**Instructions to follow:** Please write out the material that follows, exactly as it stands.

--- Given entries ---

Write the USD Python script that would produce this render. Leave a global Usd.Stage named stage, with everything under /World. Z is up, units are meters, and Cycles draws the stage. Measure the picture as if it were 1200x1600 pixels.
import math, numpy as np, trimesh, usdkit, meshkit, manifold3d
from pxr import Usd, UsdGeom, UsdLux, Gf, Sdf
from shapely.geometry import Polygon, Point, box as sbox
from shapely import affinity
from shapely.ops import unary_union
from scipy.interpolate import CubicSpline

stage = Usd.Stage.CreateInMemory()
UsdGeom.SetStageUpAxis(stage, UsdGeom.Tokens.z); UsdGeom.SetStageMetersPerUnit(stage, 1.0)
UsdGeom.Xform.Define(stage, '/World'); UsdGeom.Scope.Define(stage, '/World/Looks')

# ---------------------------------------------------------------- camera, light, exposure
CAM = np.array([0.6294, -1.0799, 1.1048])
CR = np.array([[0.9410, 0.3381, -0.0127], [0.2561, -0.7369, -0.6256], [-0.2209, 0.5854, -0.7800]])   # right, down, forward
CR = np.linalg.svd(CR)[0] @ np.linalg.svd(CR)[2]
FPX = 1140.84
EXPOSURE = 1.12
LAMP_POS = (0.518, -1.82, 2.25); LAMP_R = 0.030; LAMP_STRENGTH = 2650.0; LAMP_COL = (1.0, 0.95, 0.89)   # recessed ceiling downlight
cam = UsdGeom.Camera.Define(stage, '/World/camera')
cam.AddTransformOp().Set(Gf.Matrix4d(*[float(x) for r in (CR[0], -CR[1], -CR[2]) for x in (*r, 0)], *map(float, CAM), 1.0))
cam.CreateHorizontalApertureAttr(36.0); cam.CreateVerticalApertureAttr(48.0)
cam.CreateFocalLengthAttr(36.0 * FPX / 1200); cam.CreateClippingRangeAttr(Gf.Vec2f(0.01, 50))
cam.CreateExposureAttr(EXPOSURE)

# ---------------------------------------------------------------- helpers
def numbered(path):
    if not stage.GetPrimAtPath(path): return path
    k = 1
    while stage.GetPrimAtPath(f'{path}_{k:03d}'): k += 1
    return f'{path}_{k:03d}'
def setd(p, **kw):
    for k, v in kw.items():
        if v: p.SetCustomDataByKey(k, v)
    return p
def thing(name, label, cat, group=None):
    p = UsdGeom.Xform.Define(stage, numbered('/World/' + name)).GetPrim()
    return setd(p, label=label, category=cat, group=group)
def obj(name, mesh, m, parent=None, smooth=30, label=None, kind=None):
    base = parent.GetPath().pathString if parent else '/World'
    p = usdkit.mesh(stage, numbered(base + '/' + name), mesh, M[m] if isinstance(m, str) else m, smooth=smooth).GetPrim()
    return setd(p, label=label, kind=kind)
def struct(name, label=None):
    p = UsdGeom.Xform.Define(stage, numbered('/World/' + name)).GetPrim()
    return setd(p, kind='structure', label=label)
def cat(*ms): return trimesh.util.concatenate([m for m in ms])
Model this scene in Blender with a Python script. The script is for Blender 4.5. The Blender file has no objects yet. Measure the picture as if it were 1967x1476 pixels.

---

**Reply:**
Write the USD Python script that would produce this render. Leave a global Usd.Stage named stage, with everything under /World. Z is up, units are meters, and Cycles draws the stage. Measure the picture as if it were 1200x1600 pixels.
import math, numpy as np, trimesh, usdkit, meshkit, manifold3d
from pxr import Usd, UsdGeom, UsdLux, Gf, Sdf
from shapely.geometry import Polygon, Point, box as sbox
from shapely import affinity
from shapely.ops import unary_union
from scipy.interpolate import CubicSpline

stage = Usd.Stage.CreateInMemory()
UsdGeom.SetStageUpAxis(stage, UsdGeom.Tokens.z); UsdGeom.SetStageMetersPerUnit(stage, 1.0)
UsdGeom.Xform.Define(stage, '/World'); UsdGeom.Scope.Define(stage, '/World/Looks')

# ---------------------------------------------------------------- camera, light, exposure
CAM = np.array([0.6294, -1.0799, 1.1048])
CR = np.array([[0.9410, 0.3381, -0.0127], [0.2561, -0.7369, -0.6256], [-0.2209, 0.5854, -0.7800]])   # right, down, forward
CR = np.linalg.svd(CR)[0] @ np.linalg.svd(CR)[2]
FPX = 1140.84
EXPOSURE = 1.12
LAMP_POS = (0.518, -1.82, 2.25); LAMP_R = 0.030; LAMP_STRENGTH = 2650.0; LAMP_COL = (1.0, 0.95, 0.89)   # recessed ceiling downlight
cam = UsdGeom.Camera.Define(stage, '/World/camera')
cam.AddTransformOp().Set(Gf.Matrix4d(*[float(x) for r in (CR[0], -CR[1], -CR[2]) for x in (*r, 0)], *map(float, CAM), 1.0))
cam.CreateHorizontalApertureAttr(36.0); cam.CreateVerticalApertureAttr(48.0)
cam.CreateFocalLengthAttr(36.0 * FPX / 1200); cam.CreateClippingRangeAttr(Gf.Vec2f(0.01, 50))
cam.CreateExposureAttr(EXPOSURE)

# ---------------------------------------------------------------- helpers
def numbered(path):
    if not stage.GetPrimAtPath(path): return path
    k = 1
    while stage.GetPrimAtPath(f'{path}_{k:03d}'): k += 1
    return f'{path}_{k:03d}'
def setd(p, **kw):
    for k, v in kw.items():
        if v: p.SetCustomDataByKey(k, v)
    return p
def thing(name, label, cat, group=None):
    p = UsdGeom.Xform.Define(stage, numbered('/World/' + name)).GetPrim()
    return setd(p, label=label, category=cat, group=group)
def obj(name, mesh, m, parent=None, smooth=30, label=None, kind=None):
    base = parent.GetPath().pathString if parent else '/World'
    p = usdkit.mesh(stage, numbered(base + '/' + name), mesh, M[m] if isinstance(m, str) else m, smooth=smooth).GetPrim()
    return setd(p, label=label, kind=kind)
def struct(name, label=None):
    p = UsdGeom.Xform.Define(stage, numbered('/World/' + name)).GetPrim()
    return setd(p, kind='structure', label=label)
def cat(*ms): return trimesh.util.concatenate([m for m in ms])
Model this scene in Blender with a Python script. The script is for Blender 4.5. The Blender file has no objects yet. Measure the picture as if it were 1967x1476 pixels.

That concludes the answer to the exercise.